● **What is expected**: Your task is to retype the lines from the opening of the material through the line that includes "PI = math.pi". Do not copy the pictures.

╭─ Dataset excerpt

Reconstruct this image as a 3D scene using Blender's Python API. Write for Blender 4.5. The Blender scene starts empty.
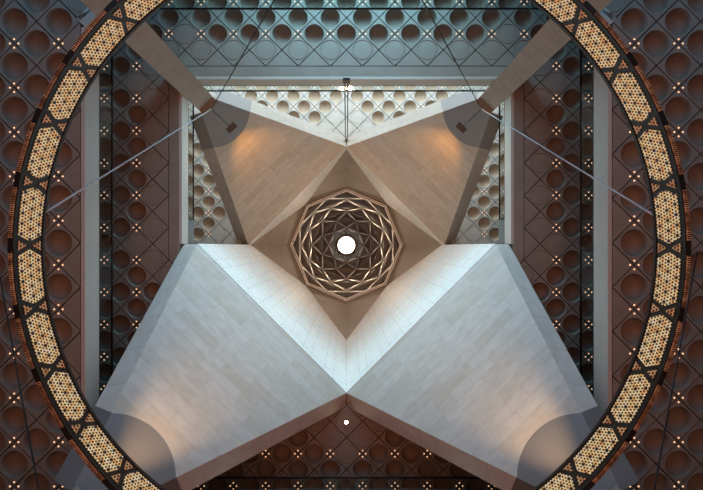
import bpy, math, random
from mathutils import Vector, Matrix
random.seed(7)
S = bpy.context.scene
COL = S.collection
PI = math.pi

# ------------------------------------------------------------------ camera
# world frame: X to the right of the photo, Y towards its bottom edge (south), Z up.
# The camera lies on the atrium floor looking straight up; heights are measured from it.
F = 500.0
cam_d = bpy.data.cameras.new('camera')
cam = bpy.data.objects.new('camera', cam_d)
COL.objects.link(cam)
cam.location = (0.0, 0.126, 0.0)
cam.rotation_euler = (PI, 0, 0)
cam_d.sensor_width = 36.0
cam_d.lens = F / 703.0 * 36.0
cam_d.shift_x = 5.1 / 703.0
cam_d.shift_y = 1.4 / 703.0
cam_d.clip_start = 0.05
cam_d.clip_end = 300
S.camera = cam

# ------------------------------------------------------------------ world, lights, exposure
w = bpy.data.worlds.new('world')
S.world = w
w.use_nodes = True
bg = w.node_tree.nodes['Background']
bg.inputs[0].default_value = (0.15, 0.45, 1.0, 1)
bg.inputs[1].default_value = 0.4

S.view_settings.view_transform = 'Standard'
S.view_settings.look = 'None'
S.view_settings.gamma = 1.0
S.view_settings.use_curve_mapping = False
S.view_settings.exposure = 0.0


def light(name, kind, loc, target, power, color, size=None, size_y=None, spot=None, blend=0.6, radius=0.1):
    d = bpy.data.lights.new(name, kind)
    d.energy = power
    d.color = color
    if kind == 'AREA':
        d.shape = 'RECTANGLE'
        d.size = size
        d.size_y = size_y
    else:
        d.shadow_soft_size = radius
    if kind == 'SPOT':
        d.spot_size = spot
        d.spot_blend = blend
    o = bpy.data.objects.new(name, d)
    COL.objects.link(o)
    o.location = loc
    o.rotation_euler = (Vector(target) - Vector(loc)).to_track_quat('-Z', 'Y').to_euler()
    return o


# daylight through the tall north window (top of the photo), storey by storey
light('window_daylight_low', 'AREA', (0, -17.5, 8.0), (0, 6, 18), 1450, (0.14, 0.66, 1.0), 26, 17)
light('window_daylight_mid', 'AREA', (0, -15.6, 20.6), (0, 0, 25), 880, (0.38, 0.83, 1.08), 10, 3.6).data.spread = math.radians(120)
light('window_daylight_high', 'AREA', (0, -15.2, 30.5), (0, -4, 34), 4300, (0.80, 0.95, 1.0), 24, 9)
# warm bounce from the lit marble floor
fb = light('floor_bounce', 'AREA', (0, 0, -1.5), (0, 0, 10), 760, (1.0, 0.31, 0.15), 12, 12)
fb.data.spread = math.radians(110)
# oculus skylight
light('oculus_daylight', 'SPOT', (0, 0, 51.1), (0, 0, 0), 720, (1.0, 0.71, 0.47), spot=math.radians(125), blend=0.35, radius=0.6)
# added unseen warm fill for the soffits of the upper side and south galleries
for sx_ in (-1, 1):
    light('gallery_fill', 'AREA', (sx_ * 11.6, -4.5, 25.2), (sx_ * 10.2, -4.5, 36), 42, (1.0, 0.74, 0.36), 3.0, 9.0)
light('gallery_fill', 'AREA', (0, 12.2, 18.6), (0, 11, 24), 9, (1.0, 0.22, 0.06), 14, 2.5)


# ------------------------------------------------------------------ materials
def new_mat(name):
    m = bpy.data.materials.new(name)
    m.use_nodes = True
    nt = m.node_tree
    return m, nt, nt.nodes['Principled BSDF']


def n(nt, t, **kw):
    x = nt.nodes.new(t)
    for k, v in kw.items():
        setattr(x, k, v)
    return x


def stone(name, c1, c2, mortar, bw=1.6, rh=0.5, rough=0.55, mort=0.012, bump=0.15):
    m, nt, b = new_mat(name)
    uv = n(nt, 'ShaderNodeUVMap')
    br = n(nt, 'ShaderNodeTexBrick')
    br.offset = 0.37
    br.inputs['Color1'].default_value = (*c1, 1)
    br.inputs['Color2'].default_value = (*c2, 1)
    br.inputs['Mortar'].default_value = (*mortar, 1)
    br.inputs['Scale'].default_value = 1.0
    br.inputs['Mortar Size'].default_value = mort
    br.inputs['Mortar Smooth'].default_value = 0.3
    br.inputs['Bias'].default_value = -0.25
    br.inputs['Brick Width'].default_value = bw
    br.inputs['Row Height'].default_value = rh
    nt.links.new(uv.outputs[0], br.inputs['Vector'])
    mp = n(nt, 'ShaderNodeMapping')
    mp.inputs['Scale'].default_value = (0.8, 1.6, 1)
    nt.links.new(uv.outputs[0], mp.inputs[0])
    no = n(nt, 'ShaderNodeTexNoise')
    no.inputs['Scale'].default_value = 2.2
    no.inputs['Detail'].default_value = 6
    nt.links.new(mp.outputs[0], no.inputs['Vector'])
    cr = n(nt, 'ShaderNodeValToRGB')
    cr.color_ramp.elements[0].position = 0.3
    cr.color_ramp.elements[0].color = (0.90, 0.89, 0.88, 1)
    cr.color_ramp.elements[1].position = 0.7
    cr.color_ramp.elements[1].color = (1.06, 1.05, 1.03, 1)
    nt.links.new(no.outputs[0], cr.inputs[0])
    mx = n(nt, 'ShaderNodeMix', data_type='RGBA', blend_type='MULTIPLY')
    mx.inputs[0].default_value = 1.0
    nt.links.new(br.outputs['Color'], mx.inputs[6])
    nt.links.new(cr.outputs[0], mx.inputs[7])
    nt.links.new(mx.outputs[2], b.inputs['Base Color'])
    b.inputs['Roughness'].default_value = rough
    bp = n(nt, 'ShaderNodeBump')
    bp.inputs['Strength'].default_value = bump
    bp.inputs['Distance'].default_value = 0.01
    inv = n(nt, 'ShaderNodeMath', operation='SUBTRACT')
    inv.inputs[0].default_value = 1.0
    nt.links.new(br.outputs['Fac'], inv.inputs[1])
    nt.links.new(inv.outputs[0], bp.inputs['Height'])
    nt.links.new(bp.outputs[0], b.inputs['Normal'])
    return m


def mottled(name, c1, c2, scale=1.5, rough=0.6, metallic=0.0):
    m, nt, b = new_mat(name)
    tc = n(nt, 'ShaderNodeTexCoord')
    no = n(nt, 'ShaderNodeTexNoise')
    no.inputs['Scale'].default_value = scale
    no.inputs['Detail'].default_value = 5
    nt.links.new(tc.outputs['Object'], no.inputs['Vector'])
    cr = n(nt, 'ShaderNodeValToRGB')
    cr.color_ramp.elements[0].position = 0.35
    cr.color_ramp.elements[0].color = (*c1, 1)
    cr.color_ramp.elements[1].position = 0.65
    cr.color_ramp.elements[1].color = (*c2, 1)
    nt.links.new(no.outputs[0], cr.inputs[0])
    nt.links.new(cr.outputs[0], b.inputs['Base Color'])
    b.inputs['Roughness'].default_value = rough
    b.inputs['Metallic'].default_value = metallic
    return m


def emitter(name, col, strength):
    m, nt, b = new_mat(name)
    b.inputs['Base Color'].default_value = (*col, 1)
    b.inputs['Emission Color'].default_value = (*col, 1)
    b.inputs['Emission Strength'].default_value = strength
    return m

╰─

● **Result of this task**:
Reconstruct this image as a 3D scene using Blender's Python API. Write for Blender 4.5. The Blender scene starts empty.
import bpy, math, random
from mathutils import Vector, Matrix
random.seed(7)
S = bpy.context.scene
COL = S.collection
PI = math.pi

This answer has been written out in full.